7. Zum Verhältnis von Kunst und Politik

Folglich besteht die emanzipatorische Kraft der Kunst gerade in ihrem vorpolitischen Charakter, der in der Politisierung der Kunst ebenso verloren gehen würde, wie in der Ästhetisierung der Politik. Eine verkürzte, das heißt nicht-ästhetische Politisierung der Kunst würde der Kunst folglich ihr spezifisches Emanzipationspotential nehmen und könnte somit gegen die eigene Absicht die existenzielle Entfremdung des Menschen sogar noch verstärken. Das heißt nicht, dass die Kunst das Politische nicht zu ihrem Thema machen könnte. Wenn aber die Politisierung der Kunst zugleich eine Entästhetisierung der Kunst ist, dann wird Kunst, wie Milan Kundera in einem luziden Kapitel in Die unerträgliche Leichtigkeit des Seins bemerkt, zum leeren «Kitsch». Entsprechend wird die Politik zum harmlosen «Theater» (Günther Anders), wenn ihre Ästhetisierung zugleich Entpolitisierung bedeutet.
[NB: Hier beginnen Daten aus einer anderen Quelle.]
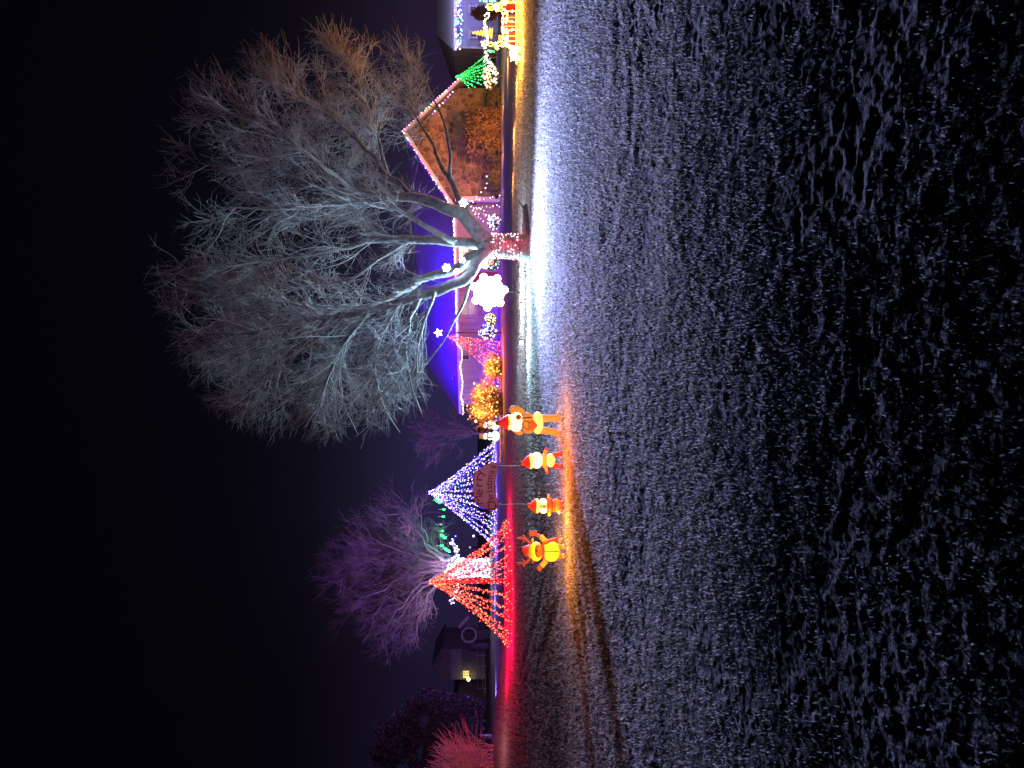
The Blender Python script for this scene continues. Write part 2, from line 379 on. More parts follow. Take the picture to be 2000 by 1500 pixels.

Allerdings kann es neben der Kunst auch seltene politische Aktionen und Vorkommnisse geben, in denen nicht nur die politische, sondern auch die existenziell-lebensweltliche Entfremdung des Menschen aufgebrochen wird und durch die der Mensch ohne ästhetische Vermittlung seine Fähigkeit zurückgewinnt, Verhältnisse einzugehen. Bei solchen Aktionen und Vorkommnissen handelt es sich um politische Ereignisse im empathischen und radikalen Sinne, wie er etwa durch Alain Badiou zur Diskussion gestellt wurde. An solchen Ereignissen, wie etwa der Oktoberrevolution, zeigt sich, dass nicht nur die Kunst eine politische Dimension in sich trägt, sondern ebenso die Politik über eine ästhetische Dimension verfügt. So wie aber die Kunst ihre latente Politizität in ihrer Politisierung verliert, so verliert auch die Politik ihre latente Ästhetizität in ihrer Ästhetisierung. Folglich kann die Politisierung der Kunst paradoxerweise nicht durch politische, sondern nur durch ästhetische Mittel und die Ästhetisierung der Politik nicht durch ästhetische, sondern nur durch politische Mittel erreicht werden.